The work scope in FY12 and FY13 can be summarized as follows:

  1. Basin-Scale Model - Development Phase (FY12): Model development will be conducted in close collaboration with other consortium partners, in particular those engaged in source and aquifer characterization. LBNL will review all available geologic and hydrogeologic data to develop model input parameters. For model development, LBNL will perform the following research activities:
    • Determine the appropriate model domain of the basin-scale simulation model, including the target formation and overlying formations, based on literature and data review, scoping simulations, and discussion with other consortium partners;
    • Develop a basin-scale model grid with adequate far-field boundaries and appropriate local refinement around projected plume areas and known faults, on the basis of the static geologic model to be provided by EERC and AITF;
    • Parameterize the model based on existing well data and other geologic and hydrologic information, and constrain the large-scale model parameters by using and analyzing existing pumping/injection tests, if necessary;
    • Calibrate model parameters (e.g., large-scale permeability) using existing observations on hydraulic head and salinity in terms of regional-scale recharge, discharge, and flow rates, which will be provided by EERC and AITF;
    • Explore and test high-performance computational options, such as super-computers available at the LBNL’s super-computer center (NERSC), and a large Linux cluster owned by LBNL geologic sequestration program;
    • Perform preliminary simulations using the parallel TOUGH2/ECO2N simulator to explore the fate of CO2 in the storage formation and to predict pressure response and brine migration.
    • Perform preliminary sensitivity simulations to assess model uncertainty and guide additional aquifer characterization needs.
  2. Basin-Scale Model - Model Application Phase (FY13): LBNL will work with other consortium partners to develop a set of potential future injection and storage scenarios. The storage scenarios may include low, medium, and high injection rates, may consider different injection rates in subregions of the Basal Aquifer, and may account for staged implementation of CO2 storage in the region with early projects and late projects. For each storage scenario, LBNL will perform the following activities:
    • Develop a scenario-based numerical model, with local refinement around each storage project and known faults;
    • Use the calibrated basin-scale model to predict pressure response within the injection formation as well as relevant overlying formations;
    • Evaluate dynamic storage capacity of the aquifer based on pressure buildup results;
    • Evaluate the fate of brine displaced as a result of injection in terms of direction, rate and extent, and of the potential of affecting the shallow areas of the aquifer where it serves as groundwater supply;
    • Compare predictions from detailed regional-scale model with more simplified semi-analytical solutions developed by other consortium partners, e.g., the Princeton University Group;
    • Conduct sensitivity analysis with respect to reservoir formation and primary seal properties, fault properties, and sand/shale interbedding;
    • Use the regional-scale model to design a large-scale monitoring program for pressure impacts and assess the feasibility of novel monitoring options (e.g., InSAR, tiltmeter data) to measure land surface deformations.

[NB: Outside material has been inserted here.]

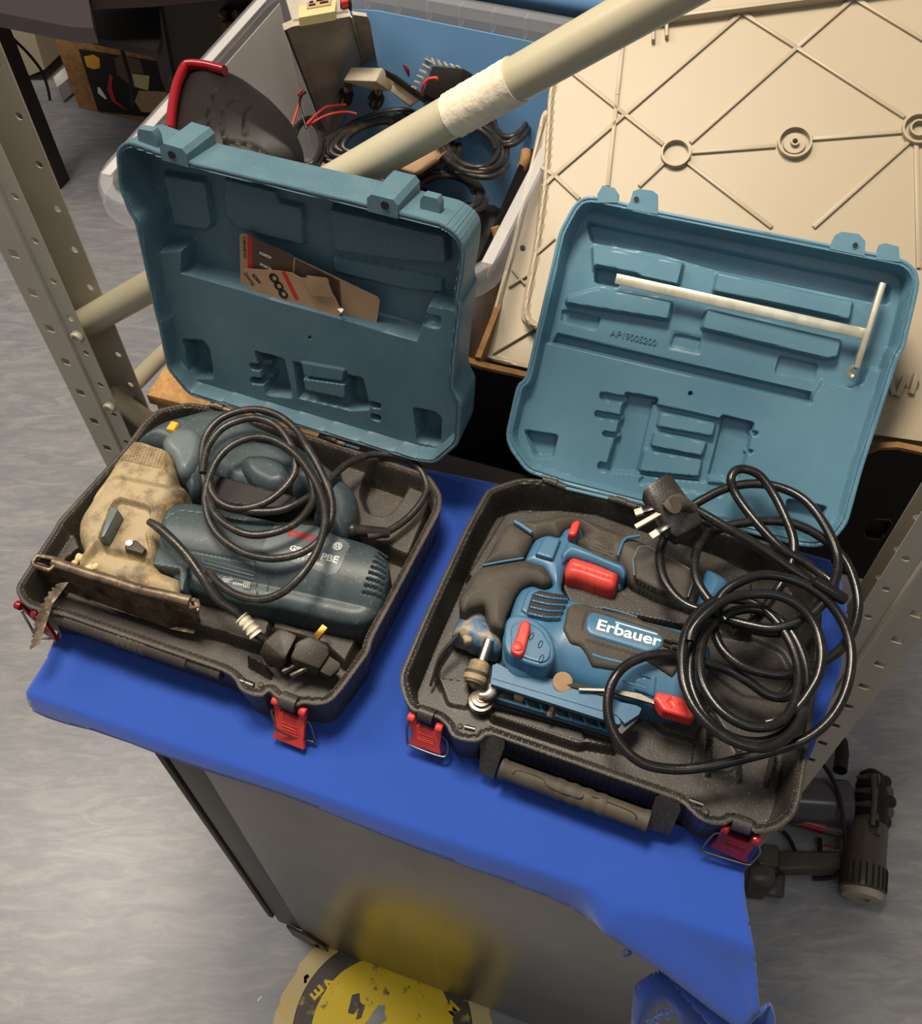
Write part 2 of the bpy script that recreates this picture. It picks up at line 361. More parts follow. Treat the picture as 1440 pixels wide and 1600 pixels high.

Subtask 4.2 Evaluate Pressure Management Schemes via Brine Extraction to Improve Storage Capacity and Remediate CO2 Leakage:
     Creative pressure management schemes can be used to lower pressure-related constraints on storage capacity and remediate CO2 leakage when occurring. These schemes, which become particularly important for industrial-scale applications, may involve extraction of resident brine from storage formations and re-injection into overlying/underlying saline aquifers, or pressure-driven brine transfer in passive pressure relief wells from the storage formations to overlying/underlying saline formations. A pumping/re-injection scheme has been successfully employed since 1953 in the Herscher natural gas storage field in Illinois, where gas leakage out of the reservoir was detected in shallow wells, and reduced by extracting brine at the periphery of the gas bubble and re-injecting it into the immediately overlying formation (Buschbach and Bond, 1974). Subtask 4.2 will evaluate the technical feasibility of pressure management schemes for geologic sequestration, and will investigate the fundamental issues and potential merits of the suggested pressure manipulation schemes by means of analytical and numerical simulations for hypothetical injection scenarios. The task activities include (1) development of a suite of possible pressure management options, (2) design and optimization of pressure management strategies (i.e., well patterns, withdrawal rates and duration, cost estimates) via analytical solutions and numerical modeling for hypothetical injection scenarios and different management options.
     In FY11, we have developed a portfolio of possible pressure management options, including active extraction, passive pressure relief wells, combined active and passive wells, active extraction coupled with re-injection into suitable formations. We have also developed the concept of “impact-driven pressure management (IDPM)”, which means targeted (or local) fluid extractions that are optimized to meet local performance criteria (i.e., that limit pressure increases where environmental impact is a concern). We applied a new single-phase analytical solution for pressure management studies to evaluate the effectiveness of passive and/or active wells in mitigating (managing) pressure buildup in the storage formation. In these studies, we designed well patterns and brine extraction rates in a trial-and-error mode to achieve a given target performance criterion (e.g., a maximum allowable pressure increase in a fault zone). In FY12, we will develop an automated inverse modeling method (such as iTOUGH2) to design and optimize “impact-driven” pressure management options for CO2 sequestration projects. We will initially evaluate simplified sequestration scenarios using the above-mentioned analytical solution, which produces calculation results much faster than numerical models and is thus particularly useful in automated inversion procedures. In the second step, we will move to more complicated scenarios with more complexity with regards to hydrogeology, heterogeneity, and processes. In these cases, the inverse modeling method will be coupled to a multi-phase numerical simulation model to account for the complexities that analytical solutions are unable to handle.